** Description of the task **
Below this line is the material. Write out only its lines from the one containing "Build this scene" through the one containing "COL = SC.collection", both kept, exactly.

** Data for this exercise **

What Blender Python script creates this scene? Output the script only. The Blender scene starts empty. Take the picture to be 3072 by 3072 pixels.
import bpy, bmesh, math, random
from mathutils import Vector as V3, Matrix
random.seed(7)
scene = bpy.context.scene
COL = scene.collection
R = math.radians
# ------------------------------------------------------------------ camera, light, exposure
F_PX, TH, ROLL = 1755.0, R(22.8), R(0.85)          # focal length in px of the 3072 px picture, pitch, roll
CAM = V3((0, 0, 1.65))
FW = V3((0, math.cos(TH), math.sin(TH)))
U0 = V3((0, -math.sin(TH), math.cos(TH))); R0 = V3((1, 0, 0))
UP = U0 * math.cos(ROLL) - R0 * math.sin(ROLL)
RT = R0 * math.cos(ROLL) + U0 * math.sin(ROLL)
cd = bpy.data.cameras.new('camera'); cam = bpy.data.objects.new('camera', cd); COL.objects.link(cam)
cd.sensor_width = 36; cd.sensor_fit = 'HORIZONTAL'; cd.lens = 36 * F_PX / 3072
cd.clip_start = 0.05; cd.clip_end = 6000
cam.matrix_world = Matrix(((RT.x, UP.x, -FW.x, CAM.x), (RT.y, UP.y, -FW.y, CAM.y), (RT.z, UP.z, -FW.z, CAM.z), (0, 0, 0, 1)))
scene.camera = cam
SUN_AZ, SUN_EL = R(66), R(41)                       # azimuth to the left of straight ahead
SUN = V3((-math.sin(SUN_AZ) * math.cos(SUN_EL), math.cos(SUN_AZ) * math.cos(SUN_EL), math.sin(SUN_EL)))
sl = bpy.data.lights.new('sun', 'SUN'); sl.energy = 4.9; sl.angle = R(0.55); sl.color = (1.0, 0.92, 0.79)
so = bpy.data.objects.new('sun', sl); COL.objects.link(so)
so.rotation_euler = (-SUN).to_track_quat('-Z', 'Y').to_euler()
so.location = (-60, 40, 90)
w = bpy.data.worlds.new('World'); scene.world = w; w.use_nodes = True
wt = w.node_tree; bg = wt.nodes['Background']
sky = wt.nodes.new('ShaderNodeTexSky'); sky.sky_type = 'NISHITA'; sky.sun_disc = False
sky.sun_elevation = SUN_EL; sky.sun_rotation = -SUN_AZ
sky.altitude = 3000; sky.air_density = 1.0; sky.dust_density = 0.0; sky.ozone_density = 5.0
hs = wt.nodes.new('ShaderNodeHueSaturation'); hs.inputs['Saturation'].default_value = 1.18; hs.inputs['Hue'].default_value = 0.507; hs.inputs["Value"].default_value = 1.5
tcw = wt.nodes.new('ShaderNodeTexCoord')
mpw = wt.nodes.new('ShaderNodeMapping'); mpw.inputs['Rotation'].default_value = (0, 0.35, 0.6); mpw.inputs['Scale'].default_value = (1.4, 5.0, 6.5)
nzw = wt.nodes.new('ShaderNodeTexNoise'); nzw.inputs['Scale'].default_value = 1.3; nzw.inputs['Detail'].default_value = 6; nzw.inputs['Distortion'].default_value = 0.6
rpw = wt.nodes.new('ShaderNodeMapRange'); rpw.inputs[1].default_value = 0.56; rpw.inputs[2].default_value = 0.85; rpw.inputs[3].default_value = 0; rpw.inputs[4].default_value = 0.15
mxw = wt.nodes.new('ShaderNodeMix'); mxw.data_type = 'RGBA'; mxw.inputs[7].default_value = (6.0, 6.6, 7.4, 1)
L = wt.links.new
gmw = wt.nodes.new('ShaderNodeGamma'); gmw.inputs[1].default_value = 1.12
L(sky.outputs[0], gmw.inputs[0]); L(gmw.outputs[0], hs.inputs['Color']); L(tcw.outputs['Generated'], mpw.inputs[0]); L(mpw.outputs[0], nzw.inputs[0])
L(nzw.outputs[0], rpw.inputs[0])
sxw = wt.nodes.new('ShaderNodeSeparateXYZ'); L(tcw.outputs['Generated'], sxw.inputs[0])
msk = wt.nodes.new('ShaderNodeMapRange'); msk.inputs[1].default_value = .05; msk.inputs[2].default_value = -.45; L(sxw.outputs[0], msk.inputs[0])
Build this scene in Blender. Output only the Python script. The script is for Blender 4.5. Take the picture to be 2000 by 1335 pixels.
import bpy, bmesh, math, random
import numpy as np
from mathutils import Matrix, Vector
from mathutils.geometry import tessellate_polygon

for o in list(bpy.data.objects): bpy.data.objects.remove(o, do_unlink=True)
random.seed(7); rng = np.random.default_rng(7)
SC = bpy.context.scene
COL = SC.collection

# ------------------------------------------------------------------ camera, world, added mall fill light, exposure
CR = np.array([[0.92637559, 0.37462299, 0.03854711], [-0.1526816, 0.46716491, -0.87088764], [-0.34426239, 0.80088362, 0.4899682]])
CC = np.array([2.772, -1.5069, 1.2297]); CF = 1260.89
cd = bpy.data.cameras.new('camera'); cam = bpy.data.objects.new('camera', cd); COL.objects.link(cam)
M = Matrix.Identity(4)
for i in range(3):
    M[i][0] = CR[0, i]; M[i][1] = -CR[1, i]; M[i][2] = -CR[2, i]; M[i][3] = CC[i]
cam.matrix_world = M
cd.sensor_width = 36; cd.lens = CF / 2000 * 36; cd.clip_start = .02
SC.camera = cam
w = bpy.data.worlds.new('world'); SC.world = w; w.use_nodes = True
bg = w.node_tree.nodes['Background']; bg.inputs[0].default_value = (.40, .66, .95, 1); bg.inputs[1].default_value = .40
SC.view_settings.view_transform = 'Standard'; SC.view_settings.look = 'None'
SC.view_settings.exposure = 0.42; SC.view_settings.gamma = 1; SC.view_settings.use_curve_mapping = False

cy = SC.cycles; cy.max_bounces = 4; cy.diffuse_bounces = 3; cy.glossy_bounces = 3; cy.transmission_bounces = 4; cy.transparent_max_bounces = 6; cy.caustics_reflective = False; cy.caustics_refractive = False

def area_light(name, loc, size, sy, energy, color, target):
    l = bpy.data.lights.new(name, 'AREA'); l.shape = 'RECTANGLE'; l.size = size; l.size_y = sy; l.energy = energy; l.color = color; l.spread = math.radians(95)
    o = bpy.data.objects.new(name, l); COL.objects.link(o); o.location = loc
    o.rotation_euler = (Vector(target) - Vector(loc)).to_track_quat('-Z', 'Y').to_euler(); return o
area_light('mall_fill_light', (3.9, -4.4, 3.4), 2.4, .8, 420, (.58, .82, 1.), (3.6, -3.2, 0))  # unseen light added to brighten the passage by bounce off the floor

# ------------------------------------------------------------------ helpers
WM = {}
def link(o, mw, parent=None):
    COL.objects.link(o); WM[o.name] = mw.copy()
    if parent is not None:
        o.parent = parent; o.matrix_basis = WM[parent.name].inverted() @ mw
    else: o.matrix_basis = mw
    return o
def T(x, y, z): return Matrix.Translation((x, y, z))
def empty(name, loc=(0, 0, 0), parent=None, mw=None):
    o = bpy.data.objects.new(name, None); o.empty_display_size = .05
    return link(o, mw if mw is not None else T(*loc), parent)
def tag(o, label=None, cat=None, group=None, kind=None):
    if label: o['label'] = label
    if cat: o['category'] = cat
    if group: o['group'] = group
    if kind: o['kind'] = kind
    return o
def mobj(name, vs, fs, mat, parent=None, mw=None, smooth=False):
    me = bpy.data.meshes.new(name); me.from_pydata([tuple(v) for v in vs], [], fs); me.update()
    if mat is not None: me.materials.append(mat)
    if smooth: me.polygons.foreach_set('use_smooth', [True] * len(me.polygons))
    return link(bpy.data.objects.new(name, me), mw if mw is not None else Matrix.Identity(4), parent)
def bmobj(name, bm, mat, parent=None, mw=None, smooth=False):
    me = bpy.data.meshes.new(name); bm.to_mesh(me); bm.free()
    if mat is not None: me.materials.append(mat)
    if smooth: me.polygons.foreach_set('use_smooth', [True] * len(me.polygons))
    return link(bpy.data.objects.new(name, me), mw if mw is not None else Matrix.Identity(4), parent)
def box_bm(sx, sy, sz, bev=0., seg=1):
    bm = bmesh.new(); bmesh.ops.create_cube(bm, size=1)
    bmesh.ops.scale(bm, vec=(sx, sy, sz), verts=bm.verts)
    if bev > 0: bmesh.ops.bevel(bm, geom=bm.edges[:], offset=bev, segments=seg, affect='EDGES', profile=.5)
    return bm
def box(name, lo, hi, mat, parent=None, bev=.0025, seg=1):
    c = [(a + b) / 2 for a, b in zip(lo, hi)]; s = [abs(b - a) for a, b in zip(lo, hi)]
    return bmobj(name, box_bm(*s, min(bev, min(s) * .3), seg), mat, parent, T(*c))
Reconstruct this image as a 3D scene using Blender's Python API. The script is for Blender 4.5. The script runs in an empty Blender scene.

** Solution for this task **
Build this scene in Blender. Output only the Python script. The script is for Blender 4.5. Take the picture to be 2000 by 1335 pixels.
import bpy, bmesh, math, random
import numpy as np
from mathutils import Matrix, Vector
from mathutils.geometry import tessellate_polygon

for o in list(bpy.data.objects): bpy.data.objects.remove(o, do_unlink=True)
random.seed(7); rng = np.random.default_rng(7)
SC = bpy.context.scene
COL = SC.collection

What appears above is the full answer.